ノーベル文学賞も受賞しているロジェ・マルタン・デュ・ガールの長編小説。
白水uブックスで全13巻。

作品について。
1920年に着手、エピローグが1939年。
1914年、第一次世界大戦勃発と同時に、マルタン・デュ・ガールは動員され、自動車輸送班に編入。戦争終結とともに除隊となり、4年におよぶ戦場での生活が終わったのちに着想を得たのが本作、チボー家の人々。
この小説は当初は戦争をそれほど大きな要素として含む予定ではなかったという。第二次世界大戦という新たな危機を目の前にした時期に書き進められたこと、それがどう影響したのか。
自分も時代の波に晒されるような気持ちで読み進めてみたい。

物語はカトリックであるチボー家とプロテスタントであるフォンタナン家を中心に進む。
灰色のノートの舞台設定は1904年。チボー家の息子、ジャックとフォンタナン家の息子、ダニエルの家出騒動が描かれる。
この家出自体は、思春期特有の、大人になる過程の感情の揺れのようなものだと思う。
代議士である父のもと厳格なカトリック教徒として教育されたジャックが、母の愛情に包まれ自由な環境にいるようにみえるダニエルに惹かれたのは当然だったといえる。そして繊細さと無謀さ、そしてなんらかの才能を感じさせるジャックに惹かれるダニエルの気持ちも分かる気がする。
ダニエルのマルセイユでの出来事は放蕩な父の影を感じる。この、ジャックとの間に分かり合えない溝を生んだ出来事は、この先のダニエルにどんな影響を及ぼすだろうか。

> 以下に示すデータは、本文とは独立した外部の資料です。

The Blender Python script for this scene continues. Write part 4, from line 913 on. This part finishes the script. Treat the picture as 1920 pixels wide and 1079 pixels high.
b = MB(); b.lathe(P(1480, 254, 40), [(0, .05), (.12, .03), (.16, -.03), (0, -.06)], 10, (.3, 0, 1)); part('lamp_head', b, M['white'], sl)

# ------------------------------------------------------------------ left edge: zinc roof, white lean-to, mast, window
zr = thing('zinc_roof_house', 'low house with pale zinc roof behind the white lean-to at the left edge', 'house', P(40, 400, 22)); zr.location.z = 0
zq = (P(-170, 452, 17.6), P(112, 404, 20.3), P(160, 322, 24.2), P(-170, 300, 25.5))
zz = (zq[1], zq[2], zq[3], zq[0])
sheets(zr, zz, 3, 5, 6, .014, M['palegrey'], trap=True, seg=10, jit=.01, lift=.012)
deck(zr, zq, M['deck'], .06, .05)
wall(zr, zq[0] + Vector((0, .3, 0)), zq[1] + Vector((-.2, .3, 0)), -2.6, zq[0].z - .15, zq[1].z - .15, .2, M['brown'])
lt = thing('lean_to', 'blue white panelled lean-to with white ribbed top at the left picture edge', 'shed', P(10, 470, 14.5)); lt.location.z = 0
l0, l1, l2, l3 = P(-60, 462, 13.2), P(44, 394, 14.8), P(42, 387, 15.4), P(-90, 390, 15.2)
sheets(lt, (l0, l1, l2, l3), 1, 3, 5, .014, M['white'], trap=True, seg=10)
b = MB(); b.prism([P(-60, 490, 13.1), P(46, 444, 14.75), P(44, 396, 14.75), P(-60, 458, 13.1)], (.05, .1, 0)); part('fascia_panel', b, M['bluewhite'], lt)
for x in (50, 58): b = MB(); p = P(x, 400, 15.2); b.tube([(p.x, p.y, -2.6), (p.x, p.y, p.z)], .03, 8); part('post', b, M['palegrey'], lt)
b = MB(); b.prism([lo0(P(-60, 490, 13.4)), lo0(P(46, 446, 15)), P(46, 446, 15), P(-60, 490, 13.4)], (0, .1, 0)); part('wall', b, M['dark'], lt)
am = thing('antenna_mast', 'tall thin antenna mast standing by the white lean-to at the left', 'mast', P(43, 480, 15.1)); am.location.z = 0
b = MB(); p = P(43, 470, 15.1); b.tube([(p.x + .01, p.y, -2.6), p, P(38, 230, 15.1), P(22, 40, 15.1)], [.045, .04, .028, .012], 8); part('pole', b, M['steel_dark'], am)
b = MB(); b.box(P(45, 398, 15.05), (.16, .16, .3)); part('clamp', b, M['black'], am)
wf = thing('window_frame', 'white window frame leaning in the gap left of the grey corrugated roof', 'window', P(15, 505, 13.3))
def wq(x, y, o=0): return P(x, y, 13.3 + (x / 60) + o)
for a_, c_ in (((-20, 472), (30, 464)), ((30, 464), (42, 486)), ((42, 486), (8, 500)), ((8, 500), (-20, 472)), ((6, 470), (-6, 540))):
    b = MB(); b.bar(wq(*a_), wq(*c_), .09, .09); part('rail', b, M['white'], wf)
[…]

唐突で、一体どういうことなんだろうと気になったエピソードが2つ。それがどちらも巻末の店村新次の解説で取り上げられていて驚いた。

ひとつはアントワーヌも助からないとしたジェンニーがグレゴリー牧師の手で奇跡的に回復するシーン。突然の神の力で病気が治癒したエピソードに驚いた。
作者はここで神の恩寵を説いているのではなく、人間の精神と肉体の関係について語っているという指摘に納得。
グレゴリー牧師は”クリスティアン・サイエンティスト・ソサエティ”(Christian Scientist)という1879年アメリカで生まれたキリスト教の一派。聖書の教えと信仰の力で病気を治すところに特徴を持つ一派なのだという。
秘密を打ち明けられた重圧からジェンニーは病気となり、暗く空気の悪い部屋で悪くなるばかりだったのを、母の祈りとグレゴリー牧師の窓を開けるという行為が変えたのだ。

もうひとつはマルセイユで2人が馬車の事故現場を目撃するシーン。ダニエルに死体安置所にいったことがあるか尋ねるジャック。その話に関心を示さないダニエル。唐突な動物の死の場面。
ジャックが未だ14歳ながらも死というものが頭を離れずにいることが分かる印象的なシーンでもあった。

次巻は自由を求めて家出したジャックが入れられることとなった少年園編。アントワーヌが本格的に登場するはずなので楽しみ。